Khama was part of a local elite, whom the authors say had been “both ideologically and politically trained” by the departing British. Khama was a perfect fit: he had schooled in both South Africa and Britain and had been exposed to the British legal system and British politics. Quoting the work of Dr. Patrick Molutsi, the authors say that “the British colonial government sent him to the United States when he was sick to keep him alive and transfer power to him.” It was under these circumstances that Khama “became a modern day presidential monarch who ruled Botswana as a whole, rather than a morafe, the only difference being that the president functions at the national level, while dikgosi functioned at regional levels.” The authors further contend that Khama’s “greatest social and cultural capital was his marriage to a white woman which, to the Tswana and other Africans, was perceived as marrying into a superior race, even though Ruth Khama’s class position could not have been higher than that of a clerical assistant or typist.”
With very little having been done to deepen democracy, some elements of the previous political culture and ideology are still observable in today’s Botswana.
“Like the councillors of the kgosi, most of the parliamentarians that have been dominating the legislative branch for almost five decades could not separate their position from the Office of the President. The parliament has been dominated by the [Botswana Democratic Party], which has been controlled by the presidents and the executive committee of the party. As a result, it has been incapable of making laws independently without green lights from the presidents as the advisors of the kgosi could not make laws, except advise the king. The presidents and their cabinets have been controlling the political economy of Botswana, particularly diamonds and land, as the kings controlled the political economies of their kingdoms, mainly cattle, land and grain production.”
The authors assert that today’s parliament functions no differently from yesteryear’s kgotla, with the president assuming a role that a kgosi would have assumed in the past.

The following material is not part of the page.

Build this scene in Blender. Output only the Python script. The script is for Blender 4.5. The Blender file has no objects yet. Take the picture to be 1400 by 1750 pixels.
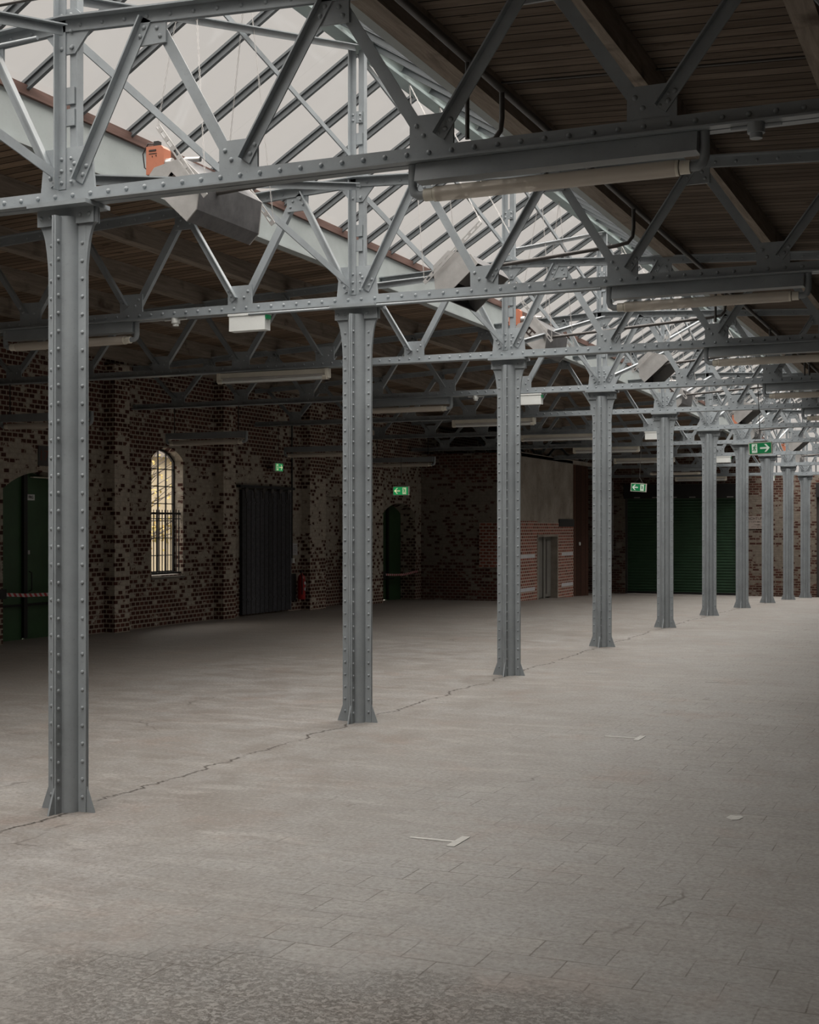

“As did the dikgosi and their institutions, the presidents and their party have effectively used their cultural capital to dominate the society without any checks and balances, which are hallmarks of democracy.”
The authors make a distinction between “truly substantive democracy” and mere “formal democracy.” They describe Botswana’s democracy to be merely formal (or procedural) because the BDP dominates and controls everything while the role of citizens is limited to voting once every five years.
“In a substantive democracy, as opposed to a procedural democracy, the representatives of the people are feely and fairly elected to offices through equally competitive parties of their choices in promoting and protecting their economic, political and social interests. In other words, in substantive democracy, the citizens and not the political elites, determine the political affairs of the country,” they state.